**Dataset content**
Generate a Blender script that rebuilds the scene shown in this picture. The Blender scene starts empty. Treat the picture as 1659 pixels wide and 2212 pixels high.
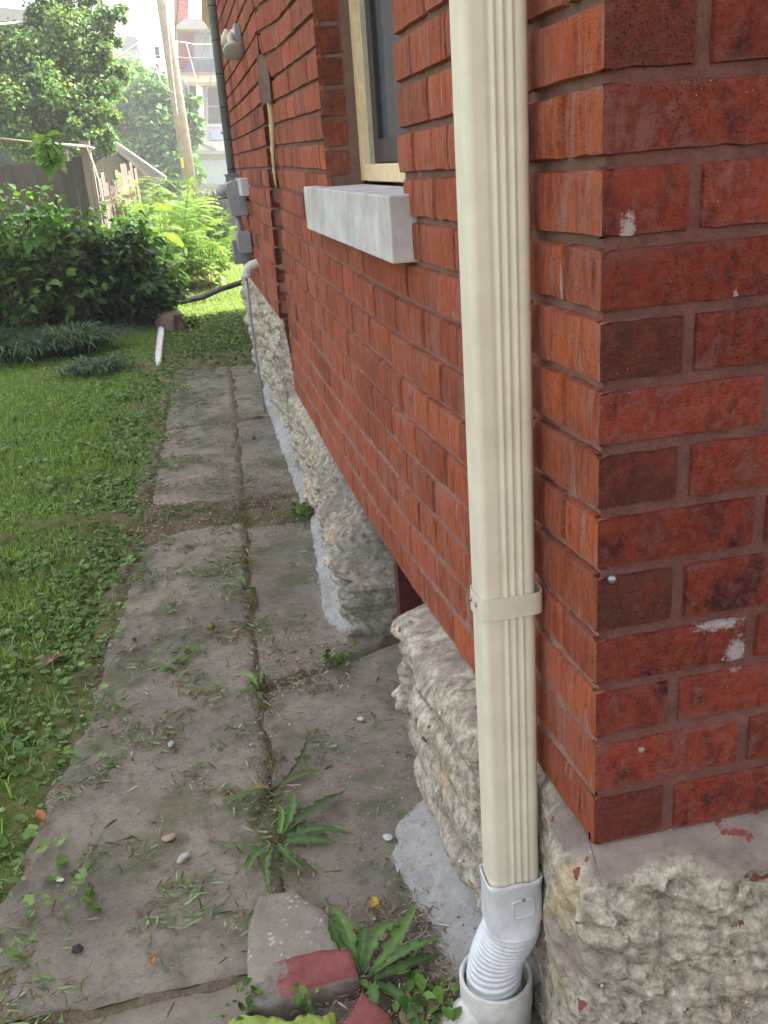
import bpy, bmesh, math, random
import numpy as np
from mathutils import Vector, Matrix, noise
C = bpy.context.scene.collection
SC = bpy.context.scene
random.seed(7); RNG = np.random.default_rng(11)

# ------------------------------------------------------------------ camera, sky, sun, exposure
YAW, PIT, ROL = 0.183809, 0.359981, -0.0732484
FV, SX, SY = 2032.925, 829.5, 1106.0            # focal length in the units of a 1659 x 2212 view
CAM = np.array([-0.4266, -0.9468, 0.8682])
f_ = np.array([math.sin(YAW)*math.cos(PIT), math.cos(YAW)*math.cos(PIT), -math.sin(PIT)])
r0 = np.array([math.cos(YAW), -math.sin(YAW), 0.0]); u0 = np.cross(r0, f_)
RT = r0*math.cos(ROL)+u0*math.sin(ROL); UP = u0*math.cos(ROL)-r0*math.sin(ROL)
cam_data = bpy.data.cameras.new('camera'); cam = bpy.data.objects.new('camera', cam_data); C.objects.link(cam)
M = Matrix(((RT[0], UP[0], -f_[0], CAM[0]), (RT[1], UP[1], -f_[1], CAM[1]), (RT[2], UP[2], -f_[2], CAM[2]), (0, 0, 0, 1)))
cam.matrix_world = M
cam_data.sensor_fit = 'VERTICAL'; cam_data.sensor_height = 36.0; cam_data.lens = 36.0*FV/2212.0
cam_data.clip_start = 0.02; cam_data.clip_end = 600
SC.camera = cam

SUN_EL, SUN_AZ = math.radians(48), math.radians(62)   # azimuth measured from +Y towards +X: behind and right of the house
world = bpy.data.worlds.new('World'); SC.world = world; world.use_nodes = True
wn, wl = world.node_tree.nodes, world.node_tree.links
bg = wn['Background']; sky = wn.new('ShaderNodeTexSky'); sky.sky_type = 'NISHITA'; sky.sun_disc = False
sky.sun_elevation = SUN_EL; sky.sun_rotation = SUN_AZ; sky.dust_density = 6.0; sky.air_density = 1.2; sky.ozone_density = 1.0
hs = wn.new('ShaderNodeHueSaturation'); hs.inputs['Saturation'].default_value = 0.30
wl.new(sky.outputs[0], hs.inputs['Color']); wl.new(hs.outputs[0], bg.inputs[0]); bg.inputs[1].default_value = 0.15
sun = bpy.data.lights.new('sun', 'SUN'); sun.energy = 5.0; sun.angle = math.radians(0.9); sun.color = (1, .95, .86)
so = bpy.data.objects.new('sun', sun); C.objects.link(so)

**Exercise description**
Leave the pictures out and output the rest of the listing exactly.

**Answer to this exercise**
Generate a Blender script that rebuilds the scene shown in this picture. The Blender scene starts empty. Treat the picture as 1659 pixels wide and 2212 pixels high.
import bpy, bmesh, math, random
import numpy as np
from mathutils import Vector, Matrix, noise
C = bpy.context.scene.collection
SC = bpy.context.scene
random.seed(7); RNG = np.random.default_rng(11)

# ------------------------------------------------------------------ camera, sky, sun, exposure
YAW, PIT, ROL = 0.183809, 0.359981, -0.0732484
FV, SX, SY = 2032.925, 829.5, 1106.0            # focal length in the units of a 1659 x 2212 view
CAM = np.array([-0.4266, -0.9468, 0.8682])
f_ = np.array([math.sin(YAW)*math.cos(PIT), math.cos(YAW)*math.cos(PIT), -math.sin(PIT)])
r0 = np.array([math.cos(YAW), -math.sin(YAW), 0.0]); u0 = np.cross(r0, f_)
RT = r0*math.cos(ROL)+u0*math.sin(ROL); UP = u0*math.cos(ROL)-r0*math.sin(ROL)
cam_data = bpy.data.cameras.new('camera'); cam = bpy.data.objects.new('camera', cam_data); C.objects.link(cam)
M = Matrix(((RT[0], UP[0], -f_[0], CAM[0]), (RT[1], UP[1], -f_[1], CAM[1]), (RT[2], UP[2], -f_[2], CAM[2]), (0, 0, 0, 1)))
cam.matrix_world = M
cam_data.sensor_fit = 'VERTICAL'; cam_data.sensor_height = 36.0; cam_data.lens = 36.0*FV/2212.0
cam_data.clip_start = 0.02; cam_data.clip_end = 600
SC.camera = cam

SUN_EL, SUN_AZ = math.radians(48), math.radians(62)   # azimuth measured from +Y towards +X: behind and right of the house
world = bpy.data.worlds.new('World'); SC.world = world; world.use_nodes = True
wn, wl = world.node_tree.nodes, world.node_tree.links
bg = wn['Background']; sky = wn.new('ShaderNodeTexSky'); sky.sky_type = 'NISHITA'; sky.sun_disc = False
sky.sun_elevation = SUN_EL; sky.sun_rotation = SUN_AZ; sky.dust_density = 6.0; sky.air_density = 1.2; sky.ozone_density = 1.0
hs = wn.new('ShaderNodeHueSaturation'); hs.inputs['Saturation'].default_value = 0.30
wl.new(sky.outputs[0], hs.inputs['Color']); wl.new(hs.outputs[0], bg.inputs[0]); bg.inputs[1].default_value = 0.15
sun = bpy.data.lights.new('sun', 'SUN'); sun.energy = 5.0; sun.angle = math.radians(0.9); sun.color = (1, .95, .86)
so = bpy.data.objects.new('sun', sun); C.objects.link(so)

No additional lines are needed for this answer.